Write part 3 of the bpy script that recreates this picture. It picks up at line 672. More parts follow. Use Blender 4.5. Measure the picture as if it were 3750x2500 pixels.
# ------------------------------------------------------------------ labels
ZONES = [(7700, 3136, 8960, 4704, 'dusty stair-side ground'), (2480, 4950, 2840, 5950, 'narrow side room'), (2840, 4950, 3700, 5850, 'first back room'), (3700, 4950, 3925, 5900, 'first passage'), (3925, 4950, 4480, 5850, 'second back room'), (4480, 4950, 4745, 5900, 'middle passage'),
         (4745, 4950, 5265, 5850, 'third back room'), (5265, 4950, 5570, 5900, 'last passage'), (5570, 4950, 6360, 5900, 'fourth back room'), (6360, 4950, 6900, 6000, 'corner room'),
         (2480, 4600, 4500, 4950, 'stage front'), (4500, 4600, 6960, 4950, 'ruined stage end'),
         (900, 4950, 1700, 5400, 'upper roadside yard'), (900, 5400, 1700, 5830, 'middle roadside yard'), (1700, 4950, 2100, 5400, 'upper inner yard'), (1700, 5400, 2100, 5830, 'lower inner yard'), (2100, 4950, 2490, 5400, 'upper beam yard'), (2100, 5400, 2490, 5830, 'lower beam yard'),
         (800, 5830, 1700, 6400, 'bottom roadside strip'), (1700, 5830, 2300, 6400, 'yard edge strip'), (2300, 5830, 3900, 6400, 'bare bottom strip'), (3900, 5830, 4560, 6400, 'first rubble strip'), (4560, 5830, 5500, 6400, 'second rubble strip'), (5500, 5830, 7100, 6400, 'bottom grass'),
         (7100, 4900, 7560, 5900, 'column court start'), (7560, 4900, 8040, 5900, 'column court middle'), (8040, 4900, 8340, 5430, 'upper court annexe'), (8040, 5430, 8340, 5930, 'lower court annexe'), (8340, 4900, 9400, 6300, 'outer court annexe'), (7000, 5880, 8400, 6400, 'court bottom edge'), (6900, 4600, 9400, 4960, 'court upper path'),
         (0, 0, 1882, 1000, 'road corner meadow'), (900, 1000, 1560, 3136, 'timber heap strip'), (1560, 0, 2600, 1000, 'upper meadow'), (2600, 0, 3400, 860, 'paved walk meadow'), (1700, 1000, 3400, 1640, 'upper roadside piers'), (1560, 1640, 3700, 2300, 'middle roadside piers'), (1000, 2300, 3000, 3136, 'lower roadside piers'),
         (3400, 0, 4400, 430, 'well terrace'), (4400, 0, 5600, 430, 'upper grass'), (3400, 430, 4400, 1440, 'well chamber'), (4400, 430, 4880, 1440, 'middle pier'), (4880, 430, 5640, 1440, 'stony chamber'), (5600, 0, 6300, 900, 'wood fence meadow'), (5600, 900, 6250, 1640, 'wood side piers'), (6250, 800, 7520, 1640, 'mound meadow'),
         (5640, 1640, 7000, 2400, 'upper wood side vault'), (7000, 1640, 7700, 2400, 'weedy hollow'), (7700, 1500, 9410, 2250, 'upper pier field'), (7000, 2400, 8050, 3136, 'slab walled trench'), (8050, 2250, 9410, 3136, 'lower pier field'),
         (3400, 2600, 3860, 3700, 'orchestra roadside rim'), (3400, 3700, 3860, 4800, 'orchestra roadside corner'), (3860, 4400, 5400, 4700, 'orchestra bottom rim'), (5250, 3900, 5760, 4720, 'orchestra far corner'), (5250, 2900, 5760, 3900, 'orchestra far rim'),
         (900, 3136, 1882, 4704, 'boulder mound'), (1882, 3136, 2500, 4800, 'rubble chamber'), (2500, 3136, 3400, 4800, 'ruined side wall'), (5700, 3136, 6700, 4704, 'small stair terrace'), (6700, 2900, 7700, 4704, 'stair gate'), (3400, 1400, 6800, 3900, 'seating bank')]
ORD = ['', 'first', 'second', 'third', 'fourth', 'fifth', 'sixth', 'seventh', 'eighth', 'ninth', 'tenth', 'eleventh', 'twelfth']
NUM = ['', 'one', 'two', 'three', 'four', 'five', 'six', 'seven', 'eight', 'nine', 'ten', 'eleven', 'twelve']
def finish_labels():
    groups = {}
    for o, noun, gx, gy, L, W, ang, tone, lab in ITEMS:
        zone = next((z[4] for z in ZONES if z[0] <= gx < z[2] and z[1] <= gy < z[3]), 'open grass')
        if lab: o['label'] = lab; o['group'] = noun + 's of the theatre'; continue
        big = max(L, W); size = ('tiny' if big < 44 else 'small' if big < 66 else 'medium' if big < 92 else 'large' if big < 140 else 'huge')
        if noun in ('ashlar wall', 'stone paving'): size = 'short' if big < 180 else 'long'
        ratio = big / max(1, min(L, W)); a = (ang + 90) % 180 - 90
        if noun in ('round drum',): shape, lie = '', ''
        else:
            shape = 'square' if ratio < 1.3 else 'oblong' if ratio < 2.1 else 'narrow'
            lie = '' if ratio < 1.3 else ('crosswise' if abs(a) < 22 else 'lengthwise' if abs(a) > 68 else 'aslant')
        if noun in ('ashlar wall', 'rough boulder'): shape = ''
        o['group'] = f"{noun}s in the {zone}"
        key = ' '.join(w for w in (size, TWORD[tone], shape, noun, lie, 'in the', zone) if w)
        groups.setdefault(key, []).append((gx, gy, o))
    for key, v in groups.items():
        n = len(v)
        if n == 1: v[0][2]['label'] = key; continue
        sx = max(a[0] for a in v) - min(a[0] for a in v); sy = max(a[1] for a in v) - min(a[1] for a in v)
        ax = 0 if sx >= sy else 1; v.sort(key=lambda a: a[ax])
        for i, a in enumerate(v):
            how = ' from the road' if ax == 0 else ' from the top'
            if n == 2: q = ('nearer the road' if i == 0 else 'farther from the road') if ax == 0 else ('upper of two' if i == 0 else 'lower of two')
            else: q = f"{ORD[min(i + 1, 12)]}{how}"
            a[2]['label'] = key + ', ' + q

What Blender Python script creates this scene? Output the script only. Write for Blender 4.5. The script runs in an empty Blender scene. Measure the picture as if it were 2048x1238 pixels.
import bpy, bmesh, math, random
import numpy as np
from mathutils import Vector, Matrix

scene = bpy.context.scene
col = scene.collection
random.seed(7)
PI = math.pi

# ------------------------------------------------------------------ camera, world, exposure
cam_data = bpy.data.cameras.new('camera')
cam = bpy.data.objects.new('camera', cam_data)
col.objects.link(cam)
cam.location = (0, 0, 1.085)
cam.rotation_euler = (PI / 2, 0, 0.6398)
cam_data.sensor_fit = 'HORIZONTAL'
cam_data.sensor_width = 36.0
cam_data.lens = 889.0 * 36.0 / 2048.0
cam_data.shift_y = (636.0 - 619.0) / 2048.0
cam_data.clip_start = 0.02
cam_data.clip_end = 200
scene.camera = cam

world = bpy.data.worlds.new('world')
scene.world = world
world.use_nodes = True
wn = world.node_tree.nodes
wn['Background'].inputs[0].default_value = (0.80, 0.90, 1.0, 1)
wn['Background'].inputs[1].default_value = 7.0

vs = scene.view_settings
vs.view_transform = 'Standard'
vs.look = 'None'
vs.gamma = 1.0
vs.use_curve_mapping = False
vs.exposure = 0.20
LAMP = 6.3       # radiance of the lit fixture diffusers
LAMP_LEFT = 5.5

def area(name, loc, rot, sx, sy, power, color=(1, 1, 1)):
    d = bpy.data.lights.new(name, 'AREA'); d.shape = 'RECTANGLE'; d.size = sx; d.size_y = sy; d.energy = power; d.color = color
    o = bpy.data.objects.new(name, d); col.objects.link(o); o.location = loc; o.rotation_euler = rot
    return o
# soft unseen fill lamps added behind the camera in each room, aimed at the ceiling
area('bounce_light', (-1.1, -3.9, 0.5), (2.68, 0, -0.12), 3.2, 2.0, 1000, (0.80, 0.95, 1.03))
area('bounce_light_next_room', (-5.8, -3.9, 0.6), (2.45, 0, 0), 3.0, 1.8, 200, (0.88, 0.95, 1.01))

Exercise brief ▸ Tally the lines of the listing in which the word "Write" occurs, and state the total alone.

Task response ▸ 2